-- Begin PROVIDED RECORDS --

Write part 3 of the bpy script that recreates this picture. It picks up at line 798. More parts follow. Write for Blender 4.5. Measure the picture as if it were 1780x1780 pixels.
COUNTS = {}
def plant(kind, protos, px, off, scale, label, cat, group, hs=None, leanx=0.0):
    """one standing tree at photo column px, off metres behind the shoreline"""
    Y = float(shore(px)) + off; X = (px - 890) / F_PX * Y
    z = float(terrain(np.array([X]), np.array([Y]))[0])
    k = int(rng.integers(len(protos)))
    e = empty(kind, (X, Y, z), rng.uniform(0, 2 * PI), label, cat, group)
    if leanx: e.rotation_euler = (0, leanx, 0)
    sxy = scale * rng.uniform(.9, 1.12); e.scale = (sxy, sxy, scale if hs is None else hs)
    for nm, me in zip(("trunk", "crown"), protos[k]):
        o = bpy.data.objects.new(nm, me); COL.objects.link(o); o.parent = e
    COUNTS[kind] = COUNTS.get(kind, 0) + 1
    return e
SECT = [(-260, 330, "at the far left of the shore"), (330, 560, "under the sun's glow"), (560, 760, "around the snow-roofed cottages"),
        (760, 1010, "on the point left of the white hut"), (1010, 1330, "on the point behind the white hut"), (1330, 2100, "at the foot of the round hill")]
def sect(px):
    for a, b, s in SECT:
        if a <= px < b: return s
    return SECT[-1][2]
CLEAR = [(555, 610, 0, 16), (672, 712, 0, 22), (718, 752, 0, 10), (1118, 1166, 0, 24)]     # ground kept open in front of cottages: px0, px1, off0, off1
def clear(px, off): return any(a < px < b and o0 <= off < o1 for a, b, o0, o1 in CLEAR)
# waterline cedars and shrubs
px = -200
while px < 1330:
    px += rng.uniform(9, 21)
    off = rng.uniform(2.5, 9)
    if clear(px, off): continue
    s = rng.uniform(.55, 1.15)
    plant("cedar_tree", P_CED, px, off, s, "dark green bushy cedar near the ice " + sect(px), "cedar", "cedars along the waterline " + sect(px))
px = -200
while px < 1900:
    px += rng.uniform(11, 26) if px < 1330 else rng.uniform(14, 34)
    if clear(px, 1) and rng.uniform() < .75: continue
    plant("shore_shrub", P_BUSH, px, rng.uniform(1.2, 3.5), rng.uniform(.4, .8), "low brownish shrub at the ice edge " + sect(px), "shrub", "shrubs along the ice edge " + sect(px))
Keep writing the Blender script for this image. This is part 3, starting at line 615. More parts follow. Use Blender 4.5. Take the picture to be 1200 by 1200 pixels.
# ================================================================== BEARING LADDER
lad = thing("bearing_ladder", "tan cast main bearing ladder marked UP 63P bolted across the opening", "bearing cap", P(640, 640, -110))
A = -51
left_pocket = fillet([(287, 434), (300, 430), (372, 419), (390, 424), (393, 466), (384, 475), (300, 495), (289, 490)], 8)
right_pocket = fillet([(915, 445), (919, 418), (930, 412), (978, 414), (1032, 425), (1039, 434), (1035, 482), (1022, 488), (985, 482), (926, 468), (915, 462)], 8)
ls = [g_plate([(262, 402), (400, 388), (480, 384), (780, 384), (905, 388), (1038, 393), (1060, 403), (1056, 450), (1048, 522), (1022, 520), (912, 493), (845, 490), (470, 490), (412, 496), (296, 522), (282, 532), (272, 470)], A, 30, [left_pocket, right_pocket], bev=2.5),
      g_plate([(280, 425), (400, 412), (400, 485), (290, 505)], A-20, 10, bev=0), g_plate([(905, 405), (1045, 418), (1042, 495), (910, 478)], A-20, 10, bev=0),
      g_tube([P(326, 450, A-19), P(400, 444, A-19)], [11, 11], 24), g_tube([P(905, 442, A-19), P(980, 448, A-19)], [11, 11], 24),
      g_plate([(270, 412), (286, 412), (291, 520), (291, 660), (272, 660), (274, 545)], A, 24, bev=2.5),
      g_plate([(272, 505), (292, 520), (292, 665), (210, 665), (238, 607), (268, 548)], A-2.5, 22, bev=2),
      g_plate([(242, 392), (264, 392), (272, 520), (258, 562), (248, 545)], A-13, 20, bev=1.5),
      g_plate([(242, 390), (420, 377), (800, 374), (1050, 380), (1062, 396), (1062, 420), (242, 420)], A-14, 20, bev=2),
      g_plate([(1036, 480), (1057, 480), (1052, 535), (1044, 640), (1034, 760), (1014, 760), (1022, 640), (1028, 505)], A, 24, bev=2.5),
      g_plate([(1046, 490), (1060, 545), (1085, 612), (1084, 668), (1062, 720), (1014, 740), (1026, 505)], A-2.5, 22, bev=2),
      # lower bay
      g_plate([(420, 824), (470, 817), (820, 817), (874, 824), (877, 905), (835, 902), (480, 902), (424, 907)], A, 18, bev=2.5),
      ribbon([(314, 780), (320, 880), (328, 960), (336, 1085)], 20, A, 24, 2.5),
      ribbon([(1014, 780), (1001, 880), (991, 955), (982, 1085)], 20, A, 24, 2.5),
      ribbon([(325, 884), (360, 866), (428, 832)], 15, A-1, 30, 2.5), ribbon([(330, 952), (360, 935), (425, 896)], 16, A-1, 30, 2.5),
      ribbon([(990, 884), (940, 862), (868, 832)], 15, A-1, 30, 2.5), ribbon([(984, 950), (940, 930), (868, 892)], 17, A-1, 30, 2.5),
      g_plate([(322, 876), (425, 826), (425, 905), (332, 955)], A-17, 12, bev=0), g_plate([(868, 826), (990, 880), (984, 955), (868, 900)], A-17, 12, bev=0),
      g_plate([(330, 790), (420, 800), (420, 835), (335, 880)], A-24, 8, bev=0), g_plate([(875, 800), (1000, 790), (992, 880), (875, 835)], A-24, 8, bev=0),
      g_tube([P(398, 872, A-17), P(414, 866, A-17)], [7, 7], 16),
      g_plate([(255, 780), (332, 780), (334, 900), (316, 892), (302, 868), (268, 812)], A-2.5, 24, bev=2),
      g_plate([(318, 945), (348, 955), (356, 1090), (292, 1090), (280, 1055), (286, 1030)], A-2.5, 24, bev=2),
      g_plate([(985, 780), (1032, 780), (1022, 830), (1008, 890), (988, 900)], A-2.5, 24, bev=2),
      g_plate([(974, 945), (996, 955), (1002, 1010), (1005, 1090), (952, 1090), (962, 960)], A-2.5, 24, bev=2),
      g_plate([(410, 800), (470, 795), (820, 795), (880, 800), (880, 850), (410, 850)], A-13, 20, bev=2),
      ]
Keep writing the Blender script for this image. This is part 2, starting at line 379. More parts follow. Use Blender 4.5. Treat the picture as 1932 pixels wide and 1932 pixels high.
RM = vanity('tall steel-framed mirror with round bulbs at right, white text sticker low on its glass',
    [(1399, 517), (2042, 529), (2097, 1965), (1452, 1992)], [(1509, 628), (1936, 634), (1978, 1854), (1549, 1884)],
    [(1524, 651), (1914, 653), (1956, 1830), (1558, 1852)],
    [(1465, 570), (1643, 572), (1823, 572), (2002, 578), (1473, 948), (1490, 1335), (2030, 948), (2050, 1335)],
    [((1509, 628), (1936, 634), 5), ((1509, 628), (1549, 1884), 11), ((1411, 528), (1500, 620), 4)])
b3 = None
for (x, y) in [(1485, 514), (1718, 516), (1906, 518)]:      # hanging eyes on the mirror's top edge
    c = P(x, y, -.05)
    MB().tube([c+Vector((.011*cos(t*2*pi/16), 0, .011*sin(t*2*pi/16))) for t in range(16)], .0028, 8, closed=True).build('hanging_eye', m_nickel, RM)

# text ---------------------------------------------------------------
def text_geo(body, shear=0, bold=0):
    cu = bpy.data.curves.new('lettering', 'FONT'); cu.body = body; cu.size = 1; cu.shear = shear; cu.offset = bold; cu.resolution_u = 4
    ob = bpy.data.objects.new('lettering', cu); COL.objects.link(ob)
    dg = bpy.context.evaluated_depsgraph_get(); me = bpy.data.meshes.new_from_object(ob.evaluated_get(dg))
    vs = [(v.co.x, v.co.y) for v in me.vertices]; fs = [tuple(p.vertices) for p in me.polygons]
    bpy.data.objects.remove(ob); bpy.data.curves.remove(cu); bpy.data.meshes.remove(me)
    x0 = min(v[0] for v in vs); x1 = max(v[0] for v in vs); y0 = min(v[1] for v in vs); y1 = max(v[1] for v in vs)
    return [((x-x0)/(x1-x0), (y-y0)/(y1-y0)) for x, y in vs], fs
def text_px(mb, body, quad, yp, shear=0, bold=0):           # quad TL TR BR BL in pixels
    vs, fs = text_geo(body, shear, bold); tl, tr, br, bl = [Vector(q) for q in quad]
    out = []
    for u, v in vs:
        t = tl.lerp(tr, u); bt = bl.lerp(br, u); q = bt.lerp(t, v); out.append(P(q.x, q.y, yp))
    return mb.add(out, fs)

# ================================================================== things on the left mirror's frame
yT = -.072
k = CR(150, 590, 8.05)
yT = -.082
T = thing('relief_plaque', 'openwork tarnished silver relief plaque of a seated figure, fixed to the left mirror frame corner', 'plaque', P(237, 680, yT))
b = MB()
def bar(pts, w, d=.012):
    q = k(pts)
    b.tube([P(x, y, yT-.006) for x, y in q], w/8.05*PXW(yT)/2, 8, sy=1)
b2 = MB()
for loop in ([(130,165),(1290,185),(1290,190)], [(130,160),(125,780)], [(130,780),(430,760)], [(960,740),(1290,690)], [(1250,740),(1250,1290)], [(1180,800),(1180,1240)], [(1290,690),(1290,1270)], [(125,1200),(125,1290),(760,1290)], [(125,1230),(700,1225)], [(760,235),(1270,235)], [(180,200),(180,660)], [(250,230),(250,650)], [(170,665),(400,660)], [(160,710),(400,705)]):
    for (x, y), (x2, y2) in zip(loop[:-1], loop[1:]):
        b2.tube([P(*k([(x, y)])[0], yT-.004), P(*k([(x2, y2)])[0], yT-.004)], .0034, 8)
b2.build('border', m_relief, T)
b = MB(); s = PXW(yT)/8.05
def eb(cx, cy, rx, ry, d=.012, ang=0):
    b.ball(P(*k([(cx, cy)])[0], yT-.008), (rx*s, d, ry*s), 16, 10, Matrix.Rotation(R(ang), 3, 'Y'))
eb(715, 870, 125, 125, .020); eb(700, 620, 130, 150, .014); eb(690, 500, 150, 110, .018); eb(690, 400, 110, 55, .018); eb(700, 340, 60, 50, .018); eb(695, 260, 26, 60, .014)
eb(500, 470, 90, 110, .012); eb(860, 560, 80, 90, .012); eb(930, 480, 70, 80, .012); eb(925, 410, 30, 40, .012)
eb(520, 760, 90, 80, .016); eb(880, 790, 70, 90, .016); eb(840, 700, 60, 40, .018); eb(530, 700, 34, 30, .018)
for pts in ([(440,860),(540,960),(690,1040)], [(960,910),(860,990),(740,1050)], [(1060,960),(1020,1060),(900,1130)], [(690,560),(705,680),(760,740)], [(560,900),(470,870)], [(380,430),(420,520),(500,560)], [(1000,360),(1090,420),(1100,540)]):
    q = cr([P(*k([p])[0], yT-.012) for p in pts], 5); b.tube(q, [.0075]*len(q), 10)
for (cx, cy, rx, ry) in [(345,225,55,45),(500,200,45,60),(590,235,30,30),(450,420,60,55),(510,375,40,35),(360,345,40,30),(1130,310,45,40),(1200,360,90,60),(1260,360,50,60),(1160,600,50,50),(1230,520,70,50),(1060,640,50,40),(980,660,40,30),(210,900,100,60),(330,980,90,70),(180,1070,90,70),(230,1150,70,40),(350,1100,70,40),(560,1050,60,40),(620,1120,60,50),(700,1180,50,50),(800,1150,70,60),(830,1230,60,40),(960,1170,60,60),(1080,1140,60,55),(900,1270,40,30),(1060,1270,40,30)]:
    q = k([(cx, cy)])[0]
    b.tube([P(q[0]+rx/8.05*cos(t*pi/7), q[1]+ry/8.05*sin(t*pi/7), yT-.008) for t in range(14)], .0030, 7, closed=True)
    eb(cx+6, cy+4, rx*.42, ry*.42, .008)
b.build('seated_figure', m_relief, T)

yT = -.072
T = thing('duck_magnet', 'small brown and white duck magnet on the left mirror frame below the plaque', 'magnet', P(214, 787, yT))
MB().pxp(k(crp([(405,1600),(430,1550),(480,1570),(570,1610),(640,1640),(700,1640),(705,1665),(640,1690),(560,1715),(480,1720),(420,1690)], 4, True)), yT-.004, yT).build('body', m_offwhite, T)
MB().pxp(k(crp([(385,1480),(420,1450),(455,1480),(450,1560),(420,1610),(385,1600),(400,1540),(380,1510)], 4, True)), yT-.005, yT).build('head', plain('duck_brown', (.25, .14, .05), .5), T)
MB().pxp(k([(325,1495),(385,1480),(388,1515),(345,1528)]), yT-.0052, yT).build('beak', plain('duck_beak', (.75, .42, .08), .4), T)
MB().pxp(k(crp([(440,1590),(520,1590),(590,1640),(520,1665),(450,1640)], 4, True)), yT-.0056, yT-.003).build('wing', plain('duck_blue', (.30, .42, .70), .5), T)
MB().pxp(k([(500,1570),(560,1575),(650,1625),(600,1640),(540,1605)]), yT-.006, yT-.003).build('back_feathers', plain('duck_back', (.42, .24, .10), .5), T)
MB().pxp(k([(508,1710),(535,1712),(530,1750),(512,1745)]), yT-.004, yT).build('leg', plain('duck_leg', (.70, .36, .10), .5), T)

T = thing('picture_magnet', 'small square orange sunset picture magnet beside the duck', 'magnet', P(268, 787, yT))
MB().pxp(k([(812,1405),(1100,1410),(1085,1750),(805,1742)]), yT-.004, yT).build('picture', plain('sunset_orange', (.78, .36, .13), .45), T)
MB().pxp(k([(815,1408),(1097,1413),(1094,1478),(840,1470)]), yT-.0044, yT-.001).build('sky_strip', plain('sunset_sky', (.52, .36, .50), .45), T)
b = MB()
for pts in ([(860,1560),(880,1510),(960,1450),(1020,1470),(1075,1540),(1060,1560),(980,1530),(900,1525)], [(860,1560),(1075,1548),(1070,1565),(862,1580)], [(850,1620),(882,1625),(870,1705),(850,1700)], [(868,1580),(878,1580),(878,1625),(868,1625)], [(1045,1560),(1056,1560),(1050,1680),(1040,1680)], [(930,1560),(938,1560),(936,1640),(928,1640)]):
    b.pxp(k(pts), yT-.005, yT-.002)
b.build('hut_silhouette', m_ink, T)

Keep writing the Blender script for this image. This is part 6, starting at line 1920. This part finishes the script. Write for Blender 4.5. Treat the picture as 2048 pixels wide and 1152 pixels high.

-- End PROVIDED RECORDS --

- [WHAT YOU ARE ASKED TO DO] From the line with "1932 pixels high." through the line with "closed=True).build('hanging_eye', m_nickel, RM)", set down every line exactly and nothing besides.

- [RIGHT ANSWER]
Keep writing the Blender script for this image. This is part 2, starting at line 379. More parts follow. Use Blender 4.5. Treat the picture as 1932 pixels wide and 1932 pixels high.
RM = vanity('tall steel-framed mirror with round bulbs at right, white text sticker low on its glass',
    [(1399, 517), (2042, 529), (2097, 1965), (1452, 1992)], [(1509, 628), (1936, 634), (1978, 1854), (1549, 1884)],
    [(1524, 651), (1914, 653), (1956, 1830), (1558, 1852)],
    [(1465, 570), (1643, 572), (1823, 572), (2002, 578), (1473, 948), (1490, 1335), (2030, 948), (2050, 1335)],
    [((1509, 628), (1936, 634), 5), ((1509, 628), (1549, 1884), 11), ((1411, 528), (1500, 620), 4)])
b3 = None
for (x, y) in [(1485, 514), (1718, 516), (1906, 518)]:      # hanging eyes on the mirror's top edge
    c = P(x, y, -.05)
    MB().tube([c+Vector((.011*cos(t*2*pi/16), 0, .011*sin(t*2*pi/16))) for t in range(16)], .0028, 8, closed=True).build('hanging_eye', m_nickel, RM)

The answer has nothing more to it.